Na początku tego bloga chciałabym przedstawić poszczególne etapy naszej pracy. Jest to trudna i precyzyjna robota, ale przynosi wiele radości z tworzenia miniaturowych obiekcików, które na zawsze można zatopić w przezroczystej bryle, by po oszlifowaniu mogła pięknie ozdabiać wasze dekolty.

Jak wygląda nasza praca?

Wykonanie jednego projektu zajmuje przeważnie około cztery dni. Wszystko zależy od bieżącego pomysłu, a pomysłów mamy sporo! Pierwszym etapem jest oczywiście znalezienie odpowiedniego materiału, który chcemy zatopić w żywicy. Będąc na spacerze zbieramy liście, kwiatki, kawałki drewna. Wyobraźnia potrafi być tak kreatywna, że nawet ze zwykłej gałązki tworzy w naszych głowach projekty... projekty, z których później powstaje biżuteria. Drugim etapem jest odpowiednie przygotowanie materiału. Jeśli jest to roślina, to po około dwóch tygodniach, gdy jest już wysuszona, możemy dopiero przystąpić do pracy z nią. Zalewanie. Jest to kolejny etap w powstawaniu naszyjników. Wysuszony kwiat jest bardzo lekki i z łatwością unosi się w świeżo wylanej żywicy. Trzeba go odpowiednio przykleić i poczekać z zalewaniem. Wszystko zależy od projektu, niektóre zajmowały nawet parę dni.

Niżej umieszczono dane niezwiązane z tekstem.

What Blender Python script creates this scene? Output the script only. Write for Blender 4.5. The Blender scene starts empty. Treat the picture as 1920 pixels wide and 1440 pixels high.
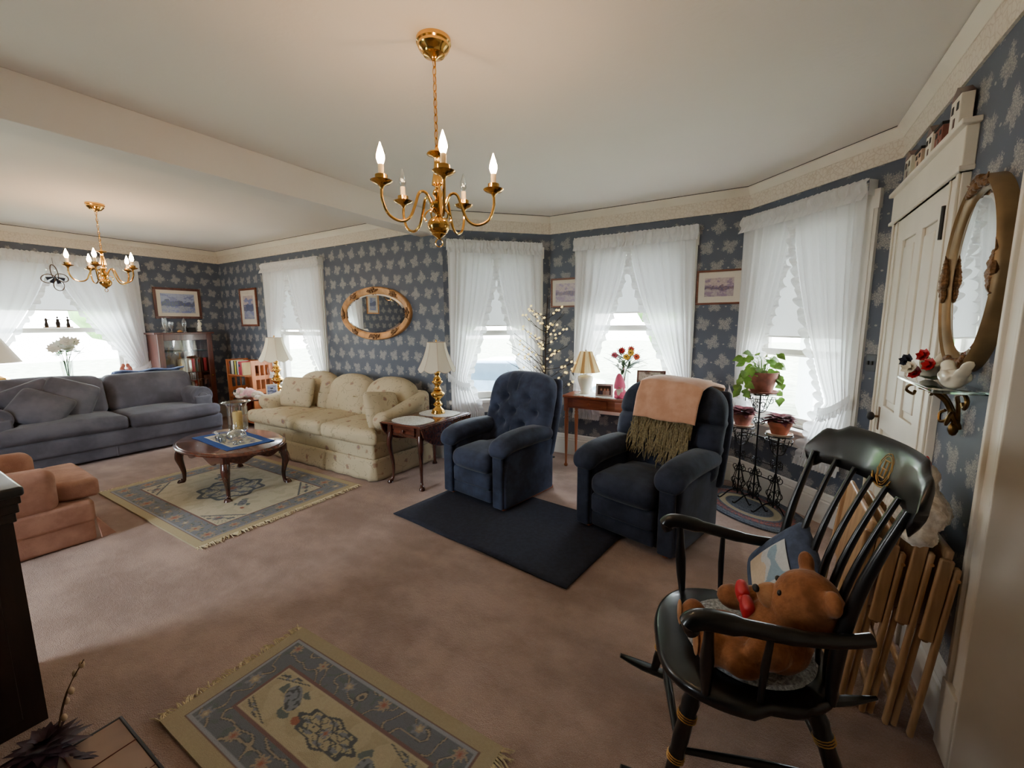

Żywica którą używamy jest nietoksyczna, odporna na promieniowanie uv oraz krystaliczna. Przeznaczona specjalnie do wyrobu biżuterii. Po trzech dniach od zalania nią materiału jest już gotowa do obróbki szlifierskiej.

I tutaj przechodzimy do czwartego etapu, moim zdaniem najważniejszego z etapów naszej pracy.

Nadanie kształtu, szlifowanie i polerowanie danego projektu zajmuje około godziny. Często jednak przy polerowaniu wychodzą niezauważone ryski i trzeba zacząć od nowa szlifowanie, jednocześnie uważając na ścianki znajdujące się obok, żeby przypadkiem ich nie uszkodzić podczas poprawki.

Czwarty etap to zrobienie odpowiedniego otworu w wisiorku i dopasowanie łańcuszka, czasami ozdobnej krawatki. Połączenie wszystkiego w całość i sfotografowanie też zajmuje sporo czasu. Na końcu pakujemy naszyjniki w kartonowe pudełeczko wyścielone suchą trawą.

Możliwe, że trzeba mieć cierpliwość i determinację do tak małych elementów. A to coś wypadnie z pincety zanim trafi do formy... a tu ciągle jakiś element się przesuwa w zastygającej żywicy burząc harmonię obrazu... a tu przy szlifowaniu za mocno się przyciśnie i poprawka, poprawka, poprawka. No i bąbelki... te wychodzące nie wiadomo skąd pęcherzyki powietrza, prawdziwy urok żywicy.

Być może ta cierpliwość jakoś tu jest potrzebna. Być może... z doświadczenia wiem, że jestem mało cierpliwa i ciągle brakuje mi czasu, ale końcowe piękno naszyjnika, zabawa i ta cała przygoda w każdym z poszczególnych etapów daje mi to co każdy chyba człowiek szuka w swoim życiu... poczucie szczęścia i spełnienia.